Wednesday March 31, 2004 Homily by Fr. Robert Altier Fifth Week of Lent
Reading (Daniel 3:14-20, 91-92,
95) Gospel (St. John 8:31-42)
In the Gospel reading, we are told that Jesus is speaking to those Jewish people who believed in Him; and we see, even though they are believing in Him, the confusion that they have. First, they try to tell Him, “We are children only of Abraham,” and then they change their minds and they are children only of God. Jesus, on the other hand, tells them that they are doing the works of their father. At the same time, we also see that when it comes to the truth they do not want it. They tell Jesus, for instance, that they have never been enslaved to anyone. The reality of the matter is, of course, they were enslaved to the Egyptians for hundreds of years, they were enslaved to the Babylonians under King Nebuchadnezzar, they had been taken into exile and enslaved at other times, and yet they want to suggest that they have never been enslaved to anyone.
But even with that, Our Lord tells us that
anyone who sins is a slave to sin, which is a far worse thing than being
enslaved in a physical sense because even one who is put into forced slavery
still has a free will and still is able to serve God even if being forced to do
something that they do not want to do. However, if one uses one’s free will to
sin, at that point you are not serving God; you are making the free choice to
serve someone else. It is ultimately, of course, Satan, but it is to serve the
self. It is to do what we want to do rather than what God wants us to do.
And so when we consider these things that Our
Lord is telling us, that He tells us the truth and the truth will make us free,
then He tells us at the end of the Gospel reading that if we were children of
God we would be doing the works of God. Now if we look at the first reading, we
see these three young men in the time of the Babylonian Exile while the people
are enslaved to the Babylonians. These three young men were in the nobility who
were trained and were among those who were given positions in the government
(but still Israelites who were enslaved to the Babylonians), and they were
bound and thrown into the fire because they refused to bow down and worship the
golden statue that Nebuchadnezzar had set up. So we can see the same principle.
Even though they are bound, even though they are enslaved along with the rest
of their people, they were still completely free. They had to make a choice.
Would they worship God and be thrown into a white-hot furnace? Or would they
bow down and worship Nebuchadnezzar’s statue and become truly a slave because
they had now given up what they knew to be true? These three young men, of
course, chose the truth. And they speak the truth that even if God will not
save them from the white-hot furnace they will not worship any other God.
That is the exact same attitude each one of
us has to have. For the people of Israel, it was a common problem. God had
first told them when they went into the Promised Land that they were to
completely remove all of the people who were there, but they did not. God told
them, “If you leave any of these people, you are going to start acting like
them,” which is what they did. They started worshiping the false gods of the
people of the land of Canaan. Then when they went up into Babylon, they started
worshiping the Babylonian gods and bowing down before the golden statue of
Nebuchadnezzar – except for just a handful. It was a constant problem for these
people to remain faithful, and that same problem remains.

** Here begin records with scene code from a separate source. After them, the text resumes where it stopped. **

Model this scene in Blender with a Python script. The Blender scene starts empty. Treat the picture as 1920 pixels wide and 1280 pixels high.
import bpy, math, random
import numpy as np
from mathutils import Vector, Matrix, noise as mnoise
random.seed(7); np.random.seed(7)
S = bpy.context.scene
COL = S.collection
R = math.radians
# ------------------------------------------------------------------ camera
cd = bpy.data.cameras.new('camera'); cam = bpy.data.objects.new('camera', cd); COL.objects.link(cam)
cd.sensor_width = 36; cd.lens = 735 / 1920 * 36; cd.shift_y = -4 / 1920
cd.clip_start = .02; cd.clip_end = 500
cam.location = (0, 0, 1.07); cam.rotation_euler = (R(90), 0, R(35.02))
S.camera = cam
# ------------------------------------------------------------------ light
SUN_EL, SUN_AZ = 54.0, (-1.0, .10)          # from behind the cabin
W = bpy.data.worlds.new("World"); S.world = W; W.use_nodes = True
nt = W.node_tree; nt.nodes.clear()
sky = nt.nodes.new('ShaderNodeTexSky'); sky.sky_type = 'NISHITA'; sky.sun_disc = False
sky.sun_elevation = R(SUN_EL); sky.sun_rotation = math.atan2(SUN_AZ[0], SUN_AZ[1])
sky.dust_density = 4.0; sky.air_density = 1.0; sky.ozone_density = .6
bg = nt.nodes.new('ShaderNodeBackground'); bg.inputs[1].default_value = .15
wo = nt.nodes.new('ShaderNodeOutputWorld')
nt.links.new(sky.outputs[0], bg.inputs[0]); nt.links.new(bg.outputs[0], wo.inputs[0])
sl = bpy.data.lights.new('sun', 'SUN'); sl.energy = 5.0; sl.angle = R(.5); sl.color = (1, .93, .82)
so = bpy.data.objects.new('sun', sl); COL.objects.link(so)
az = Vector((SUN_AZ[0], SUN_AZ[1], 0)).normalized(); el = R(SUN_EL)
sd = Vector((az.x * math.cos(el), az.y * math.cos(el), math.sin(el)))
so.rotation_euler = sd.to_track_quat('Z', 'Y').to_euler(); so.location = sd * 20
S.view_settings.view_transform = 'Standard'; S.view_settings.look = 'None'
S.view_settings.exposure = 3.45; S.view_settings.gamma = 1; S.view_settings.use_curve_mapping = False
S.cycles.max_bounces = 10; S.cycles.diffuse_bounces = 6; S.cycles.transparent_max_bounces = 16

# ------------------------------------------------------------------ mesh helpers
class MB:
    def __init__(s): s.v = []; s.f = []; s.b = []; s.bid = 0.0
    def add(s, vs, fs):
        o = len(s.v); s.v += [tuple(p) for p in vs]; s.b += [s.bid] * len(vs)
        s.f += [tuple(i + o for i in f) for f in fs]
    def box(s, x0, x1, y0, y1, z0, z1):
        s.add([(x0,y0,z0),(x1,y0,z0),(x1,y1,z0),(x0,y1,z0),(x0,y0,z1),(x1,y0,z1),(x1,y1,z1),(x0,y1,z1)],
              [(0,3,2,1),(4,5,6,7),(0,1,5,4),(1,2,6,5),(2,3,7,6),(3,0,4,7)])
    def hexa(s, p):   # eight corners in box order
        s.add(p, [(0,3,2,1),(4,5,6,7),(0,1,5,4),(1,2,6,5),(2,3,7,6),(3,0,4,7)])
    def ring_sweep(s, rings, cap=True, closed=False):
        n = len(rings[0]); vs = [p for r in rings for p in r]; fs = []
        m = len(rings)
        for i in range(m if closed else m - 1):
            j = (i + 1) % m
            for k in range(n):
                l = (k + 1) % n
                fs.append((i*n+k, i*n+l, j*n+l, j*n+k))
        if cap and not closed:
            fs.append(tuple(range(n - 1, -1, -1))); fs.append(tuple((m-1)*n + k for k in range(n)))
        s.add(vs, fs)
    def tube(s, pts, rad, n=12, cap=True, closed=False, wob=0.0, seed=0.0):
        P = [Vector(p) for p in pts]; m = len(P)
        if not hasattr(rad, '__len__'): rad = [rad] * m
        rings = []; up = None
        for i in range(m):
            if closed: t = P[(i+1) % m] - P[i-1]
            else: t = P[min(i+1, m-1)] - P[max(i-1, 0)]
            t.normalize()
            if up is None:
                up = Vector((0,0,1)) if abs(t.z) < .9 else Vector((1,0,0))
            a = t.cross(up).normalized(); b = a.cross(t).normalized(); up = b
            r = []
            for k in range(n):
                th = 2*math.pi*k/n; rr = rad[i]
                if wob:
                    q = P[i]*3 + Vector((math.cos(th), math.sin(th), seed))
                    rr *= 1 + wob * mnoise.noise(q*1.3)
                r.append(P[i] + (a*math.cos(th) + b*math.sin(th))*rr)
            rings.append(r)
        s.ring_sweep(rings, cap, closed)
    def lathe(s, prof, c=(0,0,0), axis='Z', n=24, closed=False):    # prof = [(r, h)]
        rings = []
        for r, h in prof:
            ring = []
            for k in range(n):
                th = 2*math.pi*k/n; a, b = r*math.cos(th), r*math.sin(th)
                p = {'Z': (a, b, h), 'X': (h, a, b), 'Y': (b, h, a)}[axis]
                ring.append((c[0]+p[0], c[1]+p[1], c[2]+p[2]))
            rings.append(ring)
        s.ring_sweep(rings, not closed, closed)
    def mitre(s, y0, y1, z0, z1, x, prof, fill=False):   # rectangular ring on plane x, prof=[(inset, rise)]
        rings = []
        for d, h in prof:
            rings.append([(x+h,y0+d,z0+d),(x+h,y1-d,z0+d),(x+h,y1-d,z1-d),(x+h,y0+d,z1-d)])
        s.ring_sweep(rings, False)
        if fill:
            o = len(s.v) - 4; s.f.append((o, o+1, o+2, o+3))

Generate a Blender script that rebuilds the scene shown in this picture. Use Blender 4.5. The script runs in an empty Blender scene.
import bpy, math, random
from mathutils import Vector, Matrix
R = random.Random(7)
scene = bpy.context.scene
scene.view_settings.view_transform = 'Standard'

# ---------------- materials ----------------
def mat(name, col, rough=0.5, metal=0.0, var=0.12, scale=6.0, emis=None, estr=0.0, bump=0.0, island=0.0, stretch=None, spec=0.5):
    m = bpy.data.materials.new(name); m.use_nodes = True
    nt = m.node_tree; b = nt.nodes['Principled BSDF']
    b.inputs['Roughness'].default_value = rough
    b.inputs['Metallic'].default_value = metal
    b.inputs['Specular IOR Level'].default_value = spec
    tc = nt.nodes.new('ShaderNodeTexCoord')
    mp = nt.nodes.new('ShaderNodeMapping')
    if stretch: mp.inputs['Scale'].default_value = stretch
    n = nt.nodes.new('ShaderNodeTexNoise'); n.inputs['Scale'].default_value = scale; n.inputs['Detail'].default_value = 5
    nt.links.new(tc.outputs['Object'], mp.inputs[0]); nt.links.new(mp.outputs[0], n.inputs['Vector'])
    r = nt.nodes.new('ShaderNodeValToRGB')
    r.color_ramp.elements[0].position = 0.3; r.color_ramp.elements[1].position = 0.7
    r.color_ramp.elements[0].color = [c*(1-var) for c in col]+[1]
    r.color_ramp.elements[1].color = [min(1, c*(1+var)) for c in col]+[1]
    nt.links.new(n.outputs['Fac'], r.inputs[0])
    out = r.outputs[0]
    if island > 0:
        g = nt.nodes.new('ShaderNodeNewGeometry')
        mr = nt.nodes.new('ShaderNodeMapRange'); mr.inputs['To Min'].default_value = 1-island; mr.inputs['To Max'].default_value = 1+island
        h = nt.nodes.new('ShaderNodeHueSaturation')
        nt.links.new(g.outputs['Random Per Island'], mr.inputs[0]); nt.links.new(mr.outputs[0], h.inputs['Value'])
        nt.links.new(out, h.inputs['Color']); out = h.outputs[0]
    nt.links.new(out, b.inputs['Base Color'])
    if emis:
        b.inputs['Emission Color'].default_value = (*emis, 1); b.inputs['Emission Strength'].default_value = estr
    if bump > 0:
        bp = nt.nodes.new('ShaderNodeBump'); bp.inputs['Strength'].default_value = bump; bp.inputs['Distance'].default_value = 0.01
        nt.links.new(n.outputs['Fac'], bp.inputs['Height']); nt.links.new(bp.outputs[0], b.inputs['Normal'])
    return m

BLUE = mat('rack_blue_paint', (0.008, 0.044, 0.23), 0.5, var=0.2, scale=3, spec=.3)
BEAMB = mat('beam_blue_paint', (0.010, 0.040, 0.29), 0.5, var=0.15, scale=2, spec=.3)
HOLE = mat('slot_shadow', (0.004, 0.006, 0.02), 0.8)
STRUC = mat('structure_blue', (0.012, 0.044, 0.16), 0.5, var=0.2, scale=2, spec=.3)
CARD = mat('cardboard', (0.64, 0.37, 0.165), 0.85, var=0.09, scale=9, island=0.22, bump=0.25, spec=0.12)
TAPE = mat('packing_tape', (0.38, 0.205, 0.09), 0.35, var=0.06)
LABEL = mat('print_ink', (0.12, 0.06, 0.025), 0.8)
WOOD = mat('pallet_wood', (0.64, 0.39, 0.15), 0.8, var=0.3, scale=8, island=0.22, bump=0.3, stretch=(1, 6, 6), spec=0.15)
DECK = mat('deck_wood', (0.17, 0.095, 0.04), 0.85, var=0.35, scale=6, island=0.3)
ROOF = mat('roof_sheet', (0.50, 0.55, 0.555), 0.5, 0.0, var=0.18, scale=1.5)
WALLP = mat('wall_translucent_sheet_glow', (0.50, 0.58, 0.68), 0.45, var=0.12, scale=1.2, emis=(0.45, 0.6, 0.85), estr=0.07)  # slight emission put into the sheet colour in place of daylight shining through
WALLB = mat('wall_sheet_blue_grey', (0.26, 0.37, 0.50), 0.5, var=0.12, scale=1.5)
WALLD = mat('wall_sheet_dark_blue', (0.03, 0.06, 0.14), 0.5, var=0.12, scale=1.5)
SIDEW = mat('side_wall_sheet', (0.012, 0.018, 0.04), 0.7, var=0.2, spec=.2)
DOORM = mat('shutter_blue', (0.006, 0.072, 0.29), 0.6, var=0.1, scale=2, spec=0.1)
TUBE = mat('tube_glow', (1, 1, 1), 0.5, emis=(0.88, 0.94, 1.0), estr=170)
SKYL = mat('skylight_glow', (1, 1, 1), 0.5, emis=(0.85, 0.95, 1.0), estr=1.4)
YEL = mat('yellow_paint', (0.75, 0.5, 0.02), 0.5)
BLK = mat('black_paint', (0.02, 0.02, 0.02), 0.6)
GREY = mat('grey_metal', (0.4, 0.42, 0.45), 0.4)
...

There are many false gods that are set up in
our society. Maybe we are not being asked to bow down and worship a golden
statue, but the reality is that if we look into our own lives and just look
around us, we can ask ourselves, “What has society set up as its little false gods?”
Some of them are truly false gods like this worship of “The Goddess”, as they
call it these days, and all of these pagan religions that are starting to
resurface. People are running to them in hordes. But there are lots of other
things: money, materialism, self, pleasure, and all the other things that we
set up as our little false gods.
So we need to ask ourselves, “If it were put
to us, would we be like the three young men in Babylon who refused to worship
anything and anyone other than God? Jesus tells us that if God were our father
we would be doing the works of God, and so we can look very carefully at our
own lives and ask ourselves, “Am I doing the works of God? Or am I doing the
works of society? Am I doing the works of the devil? Am I doing what I want to
do rather than what God wants me to do?” Those are the important questions that
we need to consider because if we are not doing the works of God, Jesus tells
us that in essence God is not our father. He certainly is, but yet we are not
being true children of God; we have rejected His fatherhood, if that is the
case. If we are going to show ourselves to be true children of God, we need to
act upon what it is that we believe. We need to do the works of God, which is
to believe in Jesus Christ and to live according to the ways that Our Lord has
laid out for us, to know the freedom of the children of God, which is
ultimately freedom from sin so that we can serve and worship God. That is the
dignity which is ours. That is the freedom to which we are called. And there is
only place and one way that we are going to find that freedom, and that is in
Jesus Christ and doing His Will in all things.
* This text was
transcribed from the audio recording of a homily by Father Robert Altier with minimal editing.